Rainbows and incarnation

This is my homily for the spoken Eucharist on December 30, 2018, a day on which our principal service was Lessons & Carols.  The lectionary can be found here.

A little more than a year ago, I had one of the most amazing experiences of my whole life.  It was a dreary day and I was feeling kind of blah.  Okay, I was feeling more than “blah.”  I was cranky.  The dreary day followed a couple of intense weeks, with several deaths and other sad or frustrating experiences in my hospice chaplaincy.  I was tired and grieving and hungry and anxious to get home to my warm and comfortable home on a wet and dreary day.  It wasn’t happening soon enough and I was cranky.  Very cranky.

Finally, after what felt like an eternity, I was on my way home.  To get from my office to my home, I headed due north on Rt. 95 and made a right turn onto Rt. 195 East. I turned onto 195 and had not driven more than 100 yards when I saw the most spectacular rainbow I’ve ever seen.   A double rainbow with colors so vivid they didn’t seem real.  It was huge!  It was so huge that it seemed to touch the ground.  You couldn’t see the arch at the bottom of the lower rainbow.  And I love rainbows.   They remind me of God’s promise to Noah after the flood.  Seeing this rainbow lifted my spirits immediately.

And then it got better than that, if you can believe it!  I drove a bit further and found myself noticing that everything looked soft, kind of fuzzy, and oh-so-colorful.  I realized I was driving in the rainbow! The colors were beautiful: vivid and vibrant, shimmering.  They were spectacular and I saw them with an astounding clarity.  As clear and as vibrant as they were, there was nothing harsh or stark about them.  I wish I could describe what I felt in those moments.  What I can say is that I had an awareness of God, of God’s presence, that is beyond the typical.  And although only a few minutes before I had been dying to get home, I found myself wondering if it would be possible to simply stop, to stay where I was, to bask in the prismatic light and continue to soak up this awesome experience of God’s grace.

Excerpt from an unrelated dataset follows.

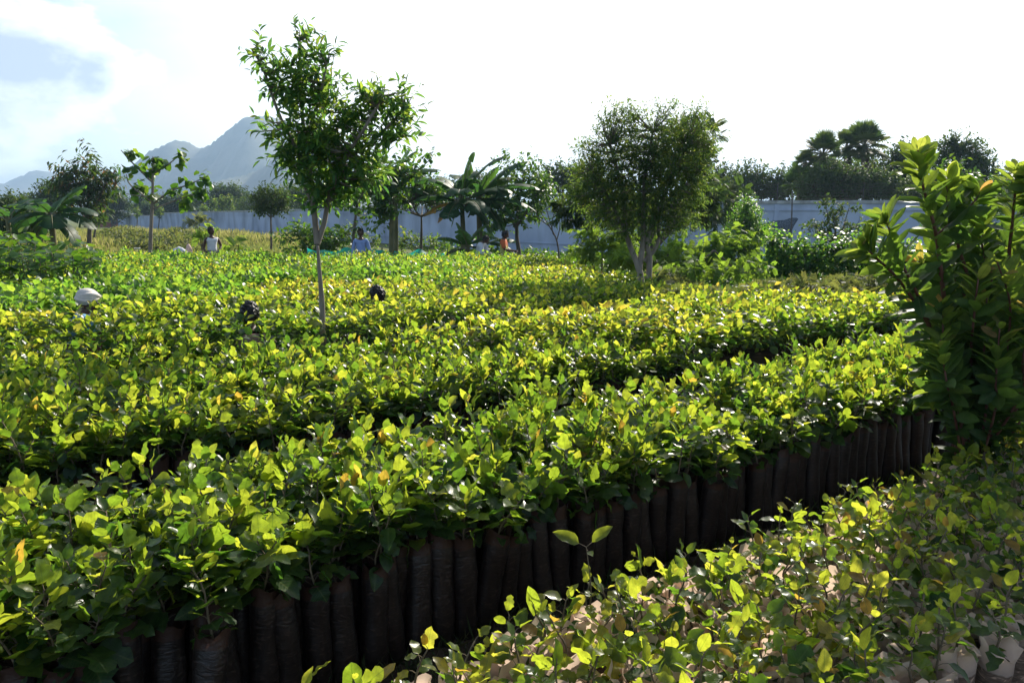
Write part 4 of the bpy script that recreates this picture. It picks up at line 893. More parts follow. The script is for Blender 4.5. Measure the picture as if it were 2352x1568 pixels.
link('bag', mP[2][0].copy(), None, lt2); link('soil', mP[2][1].copy(), None, lt2); lg.build('stem', M_STEMP, lt2); ll.build('foliage', M_SEEDB, lt2)

# remaining seedlings: one mass per bed kind
def bake_bed(name, label, P, hz, size, mat, nl, T, bag=None, z0=.45, hn=.06, glow=0.0, rim=None, seed=0, tone=None):
    "all seedlings of P (n,2) as one mesh of leaves, with stems"
    n = len(P)
    if n == 0: return
    g = Geo()
    ptop = hz + hn * (1.2 * np.sin(P[:, 0] * 2.1 + seed) * np.cos(P[:, 1] * 1.7) + .8 * rs.randn(n))
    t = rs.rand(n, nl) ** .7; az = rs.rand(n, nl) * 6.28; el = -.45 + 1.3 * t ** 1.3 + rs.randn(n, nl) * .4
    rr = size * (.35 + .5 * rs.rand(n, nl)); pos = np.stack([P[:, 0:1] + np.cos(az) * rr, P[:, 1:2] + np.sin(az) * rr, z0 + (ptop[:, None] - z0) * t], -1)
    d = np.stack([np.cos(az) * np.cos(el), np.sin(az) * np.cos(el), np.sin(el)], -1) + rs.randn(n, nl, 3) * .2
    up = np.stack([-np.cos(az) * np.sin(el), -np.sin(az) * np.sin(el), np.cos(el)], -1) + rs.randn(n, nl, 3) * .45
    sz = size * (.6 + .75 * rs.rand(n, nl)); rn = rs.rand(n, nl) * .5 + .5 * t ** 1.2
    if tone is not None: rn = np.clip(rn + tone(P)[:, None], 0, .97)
    tl = T if isinstance(T, list) else [T]; idx = rs.randint(0, len(tl), (n, nl))
    for q in range(len(tl)):
        w = idx == q; g.leaves(tl[q], pos[w], d[w], up[w], sz[w], 1.0, rn[w])
    o = g.build(name, mat, None); o['kind'] = 'stuff'; o['label'] = label; return o
def far_ok(P):
    px = W0 / 2 + FPX * P[:, 0] / P[:, 1]
    lim = np.interp(px, [-200, 250, 900, 1230, 1400, 1500, 1700, 2000, 2700], [15.5, 22, 21, 20.5, 14.5, 12.5, 11.1, 10.7, 10.5])
    return (P[:, 1] < lim) & visible(P, 1.0, 170)
near = []; mid = []; green = []; far = []
for kbed, (v0, v1) in enumerate(((4.85, 6.85), (7.5, 8.72), (9.15, 10.3), (10.65, 12.1), (12.55, 14.0), (14.4, 24.0))):
    U, V, row, nv = bed_points(v0, v1, -14, 28, SP, .018); P = np.stack([UX * U - UY * V, UY * U + UX * V], 1)
    P = P[far_ok(P) & clear(P)]
    px = W0 / 2 + FPX * P[:, 0] / np.maximum(P[:, 1], .1)
    if kbed in (3, 4):   # the strip of glossy greener plants towards the left
        w = px < (1000 if kbed == 4 else 620) + 60 * np.sin(P[:, 1] * 2); green.append(P[w]); P = P[~w]
    near.append(P[P[:, 1] < 7.5]); mid.append(P[(P[:, 1] >= 7.5) & (P[:, 1] < 12.5)]); far.append(P[P[:, 1] >= 12.5])
near, mid, far, green = (np.concatenate(x) for x in (near, mid, far, green))
tone = lambda P: .10 * np.sin(P[:, 0] * .9 + 1) * np.cos(P[:, 1] * .8)
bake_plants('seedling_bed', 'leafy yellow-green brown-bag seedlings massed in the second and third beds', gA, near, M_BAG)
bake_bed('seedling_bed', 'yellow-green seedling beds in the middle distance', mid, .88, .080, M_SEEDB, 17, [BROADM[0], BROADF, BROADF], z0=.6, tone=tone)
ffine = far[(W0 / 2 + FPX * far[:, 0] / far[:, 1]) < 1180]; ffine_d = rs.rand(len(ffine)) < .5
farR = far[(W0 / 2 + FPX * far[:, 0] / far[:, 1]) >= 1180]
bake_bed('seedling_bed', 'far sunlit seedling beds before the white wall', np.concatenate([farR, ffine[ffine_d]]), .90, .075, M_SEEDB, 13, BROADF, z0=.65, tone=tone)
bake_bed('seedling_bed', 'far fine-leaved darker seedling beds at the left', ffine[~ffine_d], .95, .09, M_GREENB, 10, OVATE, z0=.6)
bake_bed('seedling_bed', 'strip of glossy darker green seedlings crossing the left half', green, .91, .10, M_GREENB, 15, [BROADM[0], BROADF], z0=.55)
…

I remember thinking of the passage from John that is today’s Gospel, which, though not necessarily the easiest to understand, is one of my favorites. I love the poetry and the mystery. On that day on the highway I thought about light and grace.  It thought about the kind of light and grace that brings life, that which can overcome darkness, all sorts of darkness, including the darkness of my crankiness. And now, reading this Gospel I think about what it was like to be bathed in light, to want to sit and be silent while basking in it.  I can honestly say this was truly a transformative experience, beyond what it did to lift my spirits.

Now, I know not everyone will be lucky enough to be able to spend time inside a rainbow.  Yet, we all will have some kind of experience that speaks to us in the way we need in order to be open to experiencing God’s grace and light in the ways we need to be reminded of what’s most important, to be reminded who and whose we are.

Today’s Gospel reminds us who and whose we are because it is all about who God is, who Jesus is, and what that means for us, for the world.  We are reminded that, no matter our attempts to define God, to understand God, to do what sometimes feels to me like putting God in a box, God can never be fully understood.  Nor is there anything God would not do to help us journey deeper in God’s heart, to invite, encourage, and support us to be part of the realization of God’s dream for God’s world.

The incarnation, the inbreaking of God into the world in the infant Jesus, is one of the many ways other than rainbows that God reminds us of the promises that are ours simply because God is who God is, regardless of whether we can navigate 40 days and nights of flooding with an ark full of animals or if we get unusually cranky at some time or another in our lives.  It still amazes me, after all of my years of living and the years of intentional study and commitment to my faith, that God could love so fully and completely and unconditionally that entering the world in human form, to live and grow and die as one of us would even begin to make sense.  Can you imagine knowing what God knows about humankind and the mess we so easily make of so much and then deciding of your own free will to make the choice to become as vulnerable as one can possibly be to show the people who do ultimately kill you how much you love them?  Wow!  Just wow.

The incarnation is one of life’s most awe-inspiring mysteries.  It is the most wonderful of paradoxes: nothing we can begin to be fully understand and yet something we can personally and intimately experience, even today, over 2000 years later.  My prayer for you, for all of us and the world, is that we remain open to experiencing grace and light whenever, wherever, and however we have the chance. I pray, too, that when we have those experiences we remember them in the darkness that will undoubtedly be a part of our lives, and remember that the promise for us is light and life.